What you are asked to do: Copy out exactly the lines from the first line of the material below through the line containing "sc.camera = co", and nothing beyond them.

Data extract:
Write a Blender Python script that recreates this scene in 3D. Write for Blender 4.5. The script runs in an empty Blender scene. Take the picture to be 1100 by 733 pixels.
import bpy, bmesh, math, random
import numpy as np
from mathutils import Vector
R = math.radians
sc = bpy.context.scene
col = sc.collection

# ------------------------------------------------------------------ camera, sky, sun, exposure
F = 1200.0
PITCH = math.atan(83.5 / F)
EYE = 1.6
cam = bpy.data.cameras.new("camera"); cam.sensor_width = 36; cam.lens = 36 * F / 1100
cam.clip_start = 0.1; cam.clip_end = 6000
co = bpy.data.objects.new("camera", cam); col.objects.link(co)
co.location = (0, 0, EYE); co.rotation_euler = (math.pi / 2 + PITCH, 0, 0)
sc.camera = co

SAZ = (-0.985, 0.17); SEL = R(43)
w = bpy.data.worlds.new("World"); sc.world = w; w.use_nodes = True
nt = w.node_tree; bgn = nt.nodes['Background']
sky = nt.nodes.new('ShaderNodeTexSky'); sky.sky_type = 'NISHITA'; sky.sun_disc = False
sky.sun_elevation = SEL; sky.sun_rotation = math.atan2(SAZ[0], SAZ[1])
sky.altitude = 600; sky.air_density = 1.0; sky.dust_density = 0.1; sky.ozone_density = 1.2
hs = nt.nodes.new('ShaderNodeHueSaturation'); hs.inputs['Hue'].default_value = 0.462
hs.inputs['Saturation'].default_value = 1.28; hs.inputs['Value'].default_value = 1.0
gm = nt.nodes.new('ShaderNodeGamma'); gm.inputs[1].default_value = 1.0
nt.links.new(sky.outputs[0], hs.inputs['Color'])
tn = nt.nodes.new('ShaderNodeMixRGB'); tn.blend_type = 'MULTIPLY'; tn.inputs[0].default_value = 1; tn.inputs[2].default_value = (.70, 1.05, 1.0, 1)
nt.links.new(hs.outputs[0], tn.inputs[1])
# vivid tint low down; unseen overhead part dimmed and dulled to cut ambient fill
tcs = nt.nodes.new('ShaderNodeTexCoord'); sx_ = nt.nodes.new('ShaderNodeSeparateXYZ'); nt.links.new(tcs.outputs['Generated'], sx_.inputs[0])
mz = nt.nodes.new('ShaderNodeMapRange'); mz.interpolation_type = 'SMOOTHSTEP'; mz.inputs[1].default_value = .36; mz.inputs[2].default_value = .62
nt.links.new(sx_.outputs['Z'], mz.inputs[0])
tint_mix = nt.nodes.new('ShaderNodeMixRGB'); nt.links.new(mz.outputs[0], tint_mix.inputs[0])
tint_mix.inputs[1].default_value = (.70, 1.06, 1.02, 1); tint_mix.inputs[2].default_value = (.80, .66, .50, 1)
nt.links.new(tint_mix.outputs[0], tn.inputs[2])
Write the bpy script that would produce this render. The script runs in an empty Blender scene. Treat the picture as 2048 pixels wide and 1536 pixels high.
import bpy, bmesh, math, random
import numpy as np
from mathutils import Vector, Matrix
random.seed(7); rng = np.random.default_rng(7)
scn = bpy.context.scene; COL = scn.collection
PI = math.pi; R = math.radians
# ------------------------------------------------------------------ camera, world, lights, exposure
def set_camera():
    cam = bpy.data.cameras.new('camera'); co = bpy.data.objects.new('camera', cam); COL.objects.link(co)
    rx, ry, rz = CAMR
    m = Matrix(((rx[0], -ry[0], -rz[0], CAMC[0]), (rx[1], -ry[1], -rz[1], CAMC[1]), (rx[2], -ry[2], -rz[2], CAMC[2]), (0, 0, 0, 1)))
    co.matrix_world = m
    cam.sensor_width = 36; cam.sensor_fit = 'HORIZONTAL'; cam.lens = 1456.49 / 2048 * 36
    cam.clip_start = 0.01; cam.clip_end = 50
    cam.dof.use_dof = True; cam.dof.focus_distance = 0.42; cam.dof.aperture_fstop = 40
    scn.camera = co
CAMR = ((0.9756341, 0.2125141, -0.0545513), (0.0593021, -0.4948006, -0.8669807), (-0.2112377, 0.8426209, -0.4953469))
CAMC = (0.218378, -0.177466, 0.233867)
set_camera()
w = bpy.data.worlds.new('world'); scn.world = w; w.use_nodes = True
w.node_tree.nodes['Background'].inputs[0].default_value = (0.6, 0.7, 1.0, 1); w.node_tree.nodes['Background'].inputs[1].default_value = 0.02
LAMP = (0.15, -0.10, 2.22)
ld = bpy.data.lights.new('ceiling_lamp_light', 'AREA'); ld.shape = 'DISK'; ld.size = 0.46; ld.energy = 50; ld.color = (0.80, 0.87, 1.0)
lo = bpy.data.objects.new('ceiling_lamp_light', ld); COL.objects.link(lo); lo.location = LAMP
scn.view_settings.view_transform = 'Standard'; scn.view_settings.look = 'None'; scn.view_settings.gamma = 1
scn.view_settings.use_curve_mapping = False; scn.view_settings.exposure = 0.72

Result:
Write a Blender Python script that recreates this scene in 3D. Write for Blender 4.5. The script runs in an empty Blender scene. Take the picture to be 1100 by 733 pixels.
import bpy, bmesh, math, random
import numpy as np
from mathutils import Vector
R = math.radians
sc = bpy.context.scene
col = sc.collection

# ------------------------------------------------------------------ camera, sky, sun, exposure
F = 1200.0
PITCH = math.atan(83.5 / F)
EYE = 1.6
cam = bpy.data.cameras.new("camera"); cam.sensor_width = 36; cam.lens = 36 * F / 1100
cam.clip_start = 0.1; cam.clip_end = 6000
co = bpy.data.objects.new("camera", cam); col.objects.link(co)
co.location = (0, 0, EYE); co.rotation_euler = (math.pi / 2 + PITCH, 0, 0)
sc.camera = co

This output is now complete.